#### WHAT YOU SHOULD DO
Your task is to reproduce the material exactly.

..........

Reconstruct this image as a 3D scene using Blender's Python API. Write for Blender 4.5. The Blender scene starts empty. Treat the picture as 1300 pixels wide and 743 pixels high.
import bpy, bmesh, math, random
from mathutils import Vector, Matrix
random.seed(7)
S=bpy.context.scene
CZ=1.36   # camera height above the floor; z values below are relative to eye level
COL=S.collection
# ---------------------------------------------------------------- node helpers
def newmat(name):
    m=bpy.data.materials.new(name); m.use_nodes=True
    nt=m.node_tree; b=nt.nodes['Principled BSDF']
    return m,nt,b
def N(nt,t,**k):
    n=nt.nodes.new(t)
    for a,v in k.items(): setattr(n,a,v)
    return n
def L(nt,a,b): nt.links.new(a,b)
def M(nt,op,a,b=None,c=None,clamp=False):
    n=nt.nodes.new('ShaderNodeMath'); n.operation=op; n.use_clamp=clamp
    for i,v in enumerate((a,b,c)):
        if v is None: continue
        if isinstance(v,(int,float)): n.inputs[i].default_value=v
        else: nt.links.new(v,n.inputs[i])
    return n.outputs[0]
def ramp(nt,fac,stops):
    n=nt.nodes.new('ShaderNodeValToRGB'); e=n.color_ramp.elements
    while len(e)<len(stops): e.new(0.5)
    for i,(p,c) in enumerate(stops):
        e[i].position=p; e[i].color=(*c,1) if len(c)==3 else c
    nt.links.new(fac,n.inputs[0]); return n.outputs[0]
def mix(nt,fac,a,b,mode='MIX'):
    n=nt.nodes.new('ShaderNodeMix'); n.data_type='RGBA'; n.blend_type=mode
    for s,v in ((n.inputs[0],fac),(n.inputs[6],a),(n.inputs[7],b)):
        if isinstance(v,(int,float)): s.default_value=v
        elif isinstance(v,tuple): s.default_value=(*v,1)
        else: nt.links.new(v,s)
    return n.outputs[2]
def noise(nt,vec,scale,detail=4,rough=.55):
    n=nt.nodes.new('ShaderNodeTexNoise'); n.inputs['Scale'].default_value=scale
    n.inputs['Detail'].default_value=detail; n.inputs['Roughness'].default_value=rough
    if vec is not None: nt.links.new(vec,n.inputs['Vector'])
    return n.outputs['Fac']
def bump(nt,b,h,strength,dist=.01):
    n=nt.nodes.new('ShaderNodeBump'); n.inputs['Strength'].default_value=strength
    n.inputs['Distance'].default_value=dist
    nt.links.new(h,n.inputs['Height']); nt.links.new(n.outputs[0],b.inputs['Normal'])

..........

#### EXPECTED ANSWER
Reconstruct this image as a 3D scene using Blender's Python API. Write for Blender 4.5. The Blender scene starts empty. Treat the picture as 1300 pixels wide and 743 pixels high.
import bpy, bmesh, math, random
from mathutils import Vector, Matrix
random.seed(7)
S=bpy.context.scene
CZ=1.36   # camera height above the floor; z values below are relative to eye level
COL=S.collection
# ---------------------------------------------------------------- node helpers
def newmat(name):
    m=bpy.data.materials.new(name); m.use_nodes=True
    nt=m.node_tree; b=nt.nodes['Principled BSDF']
    return m,nt,b
def N(nt,t,**k):
    n=nt.nodes.new(t)
    for a,v in k.items(): setattr(n,a,v)
    return n
def L(nt,a,b): nt.links.new(a,b)
def M(nt,op,a,b=None,c=None,clamp=False):
    n=nt.nodes.new('ShaderNodeMath'); n.operation=op; n.use_clamp=clamp
    for i,v in enumerate((a,b,c)):
        if v is None: continue
        if isinstance(v,(int,float)): n.inputs[i].default_value=v
        else: nt.links.new(v,n.inputs[i])
    return n.outputs[0]
def ramp(nt,fac,stops):
    n=nt.nodes.new('ShaderNodeValToRGB'); e=n.color_ramp.elements
    while len(e)<len(stops): e.new(0.5)
    for i,(p,c) in enumerate(stops):
        e[i].position=p; e[i].color=(*c,1) if len(c)==3 else c
    nt.links.new(fac,n.inputs[0]); return n.outputs[0]
def mix(nt,fac,a,b,mode='MIX'):
    n=nt.nodes.new('ShaderNodeMix'); n.data_type='RGBA'; n.blend_type=mode
    for s,v in ((n.inputs[0],fac),(n.inputs[6],a),(n.inputs[7],b)):
        if isinstance(v,(int,float)): s.default_value=v
        elif isinstance(v,tuple): s.default_value=(*v,1)
        else: nt.links.new(v,s)
    return n.outputs[2]
def noise(nt,vec,scale,detail=4,rough=.55):
    n=nt.nodes.new('ShaderNodeTexNoise'); n.inputs['Scale'].default_value=scale
    n.inputs['Detail'].default_value=detail; n.inputs['Roughness'].default_value=rough
    if vec is not None: nt.links.new(vec,n.inputs['Vector'])
    return n.outputs['Fac']
def bump(nt,b,h,strength,dist=.01):
    n=nt.nodes.new('ShaderNodeBump'); n.inputs['Strength'].default_value=strength
    n.inputs['Distance'].default_value=dist
    nt.links.new(h,n.inputs['Height']); nt.links.new(n.outputs[0],b.inputs['Normal'])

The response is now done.